More than anything else, the Harvard name is what drove him, he admits, and the anticipated challenge. Though it didn't amount to much of a challenge. Anything he really needed to know about business he'd already learned from Northeastern and from working. "In two years I didn't take a page of notes." What Harvard gave him-and he does not underestimate its value-was the validation that he was "as good as the best."
After Harvard, Bank of America sent him to Hong Kong as assistant to the regional manager of Asia. Then, around 1979, Jardine Matheson-a local conglomerate of property companies, banks, and trading outfits-recruited him to be the chairman's assistant, and, later, head of one of its property development divisions.
He jumped out onto his own around the mid-1980s, and made a fortune almost overnight. "A guy had started a business that wasn't doing so well, and he knew a banker who knew me and who put us in touch because the guy wanted an investor," Chu begins. "It was a tiny property development company, and I put in sixty percent, which was generous. But, right after that, the market went up and I made a lot of money doing nothing. He comes to me wanting to make things fifty percent each, because here I was with all this profit, and he was still in debt, and he wants to buy back ten percent. Because I had made so much money doing nothing, I gave him the ten percent, which was worth about $300,000 (U.S.) then. He was very grateful, he turned out to be somebody very, very smart, and the property grew 100 times-all by his doing. I didn't do one ounce of work. I spent all my time playing."
In the end, Chu's partner, a man named Richard Chan, amassed even more toys than Chu. "I mean, his underwear were Versace," Chu says. Chan took Wah Tak Fung Holdings public last year, and was about to settle down and get married when he suffered an allergic reaction to a painkiller, which constricted his blood vessels and put him in a coma. "He's like a vegetable now," Chu says with a resigned shrug.
Over the years, Chu, who travels frequently to a palatial home in Beijing and a farm in southern China, has forged relationships within the mainland political community, while remaining politically active in Hong Kong. In 1995, in the island's first popular elections, Chu won a seat on the Legislative Council (LegCo). The mainland Chinese government, infuriated that the British had timed democratic reforms to fall so near reunification, retaliated by disbanding the popularly elected LegCo and replacing it-until promised new elections can be held next spring-with a provisional legislature elected by a 400-member committee friendly to Beijing. Chu made the cut.

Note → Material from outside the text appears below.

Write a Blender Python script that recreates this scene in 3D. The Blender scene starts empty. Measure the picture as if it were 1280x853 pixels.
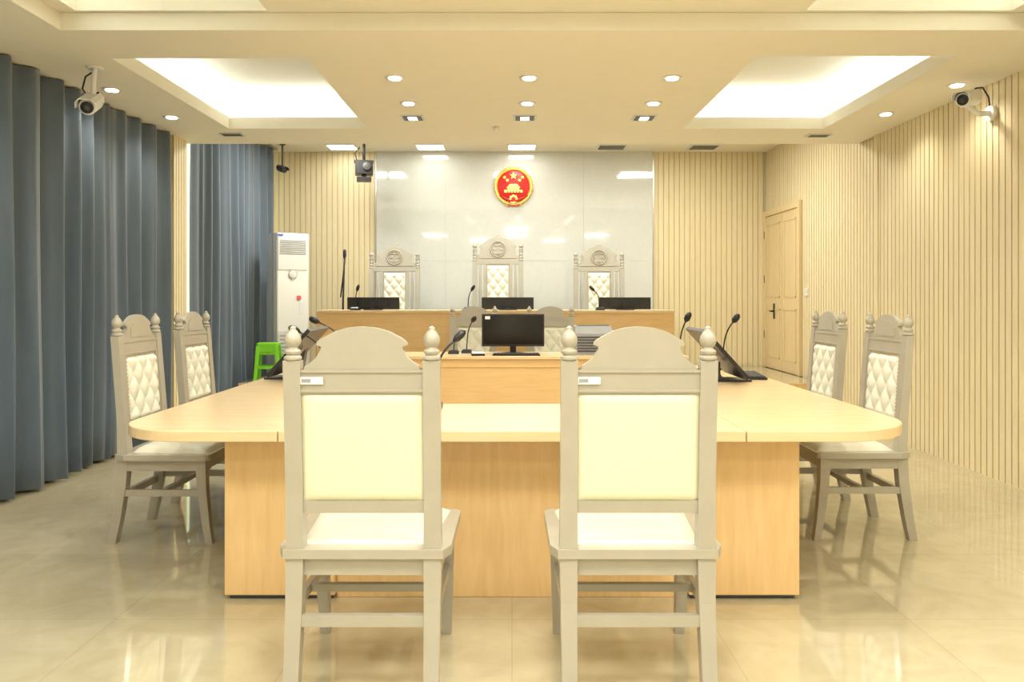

It has been widely and repeatedly reported that Chu "renounced" his American citizenship when he buried his American passport in a time capsule earlier this year.

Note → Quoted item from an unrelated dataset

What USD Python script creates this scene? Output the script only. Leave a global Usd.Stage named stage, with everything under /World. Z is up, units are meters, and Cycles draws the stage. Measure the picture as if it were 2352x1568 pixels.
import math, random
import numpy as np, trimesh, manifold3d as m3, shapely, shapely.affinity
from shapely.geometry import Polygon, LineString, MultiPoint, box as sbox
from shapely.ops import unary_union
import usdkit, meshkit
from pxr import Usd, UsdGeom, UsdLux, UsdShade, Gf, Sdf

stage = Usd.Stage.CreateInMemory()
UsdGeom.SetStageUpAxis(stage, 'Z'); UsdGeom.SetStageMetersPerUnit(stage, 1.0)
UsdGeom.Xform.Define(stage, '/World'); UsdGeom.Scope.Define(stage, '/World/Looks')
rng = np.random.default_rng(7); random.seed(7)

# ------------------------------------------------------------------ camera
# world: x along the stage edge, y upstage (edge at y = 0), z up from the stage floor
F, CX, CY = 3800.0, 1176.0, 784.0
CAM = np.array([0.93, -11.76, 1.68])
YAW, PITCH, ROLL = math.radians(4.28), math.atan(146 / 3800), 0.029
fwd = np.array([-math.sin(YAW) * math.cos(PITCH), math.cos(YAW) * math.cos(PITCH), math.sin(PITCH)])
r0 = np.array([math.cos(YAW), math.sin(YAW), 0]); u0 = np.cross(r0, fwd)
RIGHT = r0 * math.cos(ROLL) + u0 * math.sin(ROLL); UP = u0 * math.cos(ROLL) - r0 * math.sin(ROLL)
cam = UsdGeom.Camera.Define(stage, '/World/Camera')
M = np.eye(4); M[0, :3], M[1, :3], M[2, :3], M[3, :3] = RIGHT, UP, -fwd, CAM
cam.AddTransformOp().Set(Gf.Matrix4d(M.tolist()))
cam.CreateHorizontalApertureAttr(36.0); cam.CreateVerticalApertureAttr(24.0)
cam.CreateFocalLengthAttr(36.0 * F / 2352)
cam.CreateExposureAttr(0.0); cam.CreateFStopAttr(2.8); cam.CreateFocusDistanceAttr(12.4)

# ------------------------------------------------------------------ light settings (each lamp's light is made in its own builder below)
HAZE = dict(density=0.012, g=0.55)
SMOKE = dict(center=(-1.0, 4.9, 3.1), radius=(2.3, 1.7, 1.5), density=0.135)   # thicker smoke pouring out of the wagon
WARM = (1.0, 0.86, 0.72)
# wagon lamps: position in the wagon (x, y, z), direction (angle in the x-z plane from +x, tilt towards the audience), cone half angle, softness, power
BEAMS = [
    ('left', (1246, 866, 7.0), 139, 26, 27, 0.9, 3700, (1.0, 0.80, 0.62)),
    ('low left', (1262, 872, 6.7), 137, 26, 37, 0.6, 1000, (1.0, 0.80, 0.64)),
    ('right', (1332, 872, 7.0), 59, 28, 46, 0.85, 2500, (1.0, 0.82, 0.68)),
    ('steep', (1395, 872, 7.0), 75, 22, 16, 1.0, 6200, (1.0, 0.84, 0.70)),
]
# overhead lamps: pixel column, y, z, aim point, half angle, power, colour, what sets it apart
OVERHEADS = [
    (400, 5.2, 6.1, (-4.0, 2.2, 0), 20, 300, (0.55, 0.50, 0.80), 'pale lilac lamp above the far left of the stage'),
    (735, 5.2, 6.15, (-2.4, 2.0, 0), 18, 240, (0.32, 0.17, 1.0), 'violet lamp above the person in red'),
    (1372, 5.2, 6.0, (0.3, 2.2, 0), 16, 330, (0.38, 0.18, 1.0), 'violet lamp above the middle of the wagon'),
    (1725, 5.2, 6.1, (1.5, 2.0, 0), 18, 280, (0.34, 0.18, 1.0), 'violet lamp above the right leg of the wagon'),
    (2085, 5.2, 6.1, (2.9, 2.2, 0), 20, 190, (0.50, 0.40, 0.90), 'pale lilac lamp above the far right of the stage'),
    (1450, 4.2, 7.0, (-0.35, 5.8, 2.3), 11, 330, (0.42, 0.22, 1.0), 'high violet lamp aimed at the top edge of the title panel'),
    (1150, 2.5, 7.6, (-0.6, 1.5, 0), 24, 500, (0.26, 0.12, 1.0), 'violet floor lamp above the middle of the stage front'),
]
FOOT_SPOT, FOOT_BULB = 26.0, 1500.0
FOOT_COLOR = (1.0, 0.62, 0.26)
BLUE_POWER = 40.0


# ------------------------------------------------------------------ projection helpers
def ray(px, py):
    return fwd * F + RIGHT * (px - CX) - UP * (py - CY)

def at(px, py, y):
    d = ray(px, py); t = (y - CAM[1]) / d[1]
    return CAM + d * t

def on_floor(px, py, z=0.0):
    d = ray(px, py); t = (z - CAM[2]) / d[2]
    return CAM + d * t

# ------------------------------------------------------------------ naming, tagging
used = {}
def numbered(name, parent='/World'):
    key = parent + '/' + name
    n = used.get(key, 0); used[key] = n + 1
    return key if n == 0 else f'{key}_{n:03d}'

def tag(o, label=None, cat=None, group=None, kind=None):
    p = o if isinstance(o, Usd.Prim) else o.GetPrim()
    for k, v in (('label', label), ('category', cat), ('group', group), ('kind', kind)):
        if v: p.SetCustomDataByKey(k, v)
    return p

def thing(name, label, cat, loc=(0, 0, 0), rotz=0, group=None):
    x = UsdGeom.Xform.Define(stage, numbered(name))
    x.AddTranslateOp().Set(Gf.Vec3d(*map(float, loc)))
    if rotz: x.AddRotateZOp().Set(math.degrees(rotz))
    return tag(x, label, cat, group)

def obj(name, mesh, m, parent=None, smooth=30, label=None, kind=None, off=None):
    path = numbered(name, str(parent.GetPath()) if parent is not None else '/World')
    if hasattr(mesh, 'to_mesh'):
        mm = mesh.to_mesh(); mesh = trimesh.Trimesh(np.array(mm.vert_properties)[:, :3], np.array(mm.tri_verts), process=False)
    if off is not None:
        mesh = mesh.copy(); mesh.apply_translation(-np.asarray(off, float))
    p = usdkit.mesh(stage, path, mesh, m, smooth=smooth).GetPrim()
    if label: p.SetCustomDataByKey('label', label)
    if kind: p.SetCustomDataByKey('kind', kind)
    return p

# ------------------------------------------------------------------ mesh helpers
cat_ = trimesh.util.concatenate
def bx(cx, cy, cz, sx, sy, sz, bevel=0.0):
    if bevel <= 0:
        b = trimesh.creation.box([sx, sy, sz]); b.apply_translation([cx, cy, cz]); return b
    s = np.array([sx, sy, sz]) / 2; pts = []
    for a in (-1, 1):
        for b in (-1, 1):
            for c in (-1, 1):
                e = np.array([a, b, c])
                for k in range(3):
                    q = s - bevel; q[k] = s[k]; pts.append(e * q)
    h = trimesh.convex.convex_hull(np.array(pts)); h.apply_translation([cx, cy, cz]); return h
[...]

What really happened, he says, is that somebody called into a radio show he was on and challenged him on his loyalty. "He's saying, 'You're so pro-China, so proHong Kong, but you still have your American passport,' and he basically says, 'Put your money where your mouth is.' So I had an instinctive reaction. So I put an old passport in a time capsule as a symbol of my confidence in Hong Kong," he says with a shrug, noting that giving up one's passport (in this, case, an expired one) is not the same as relinquishing citizenship.
" 'Renounce' sounds so ugly," he says, and makes him sound anti-American, "which I'm not at all. What you're looking at is all American." In China, he was a kid in an isolated environment, where everyone's energies were concentrated on survival. His real learning experiences, he says, didn't even begin until he came here.
"In this respect, I'm pretty much Made in America."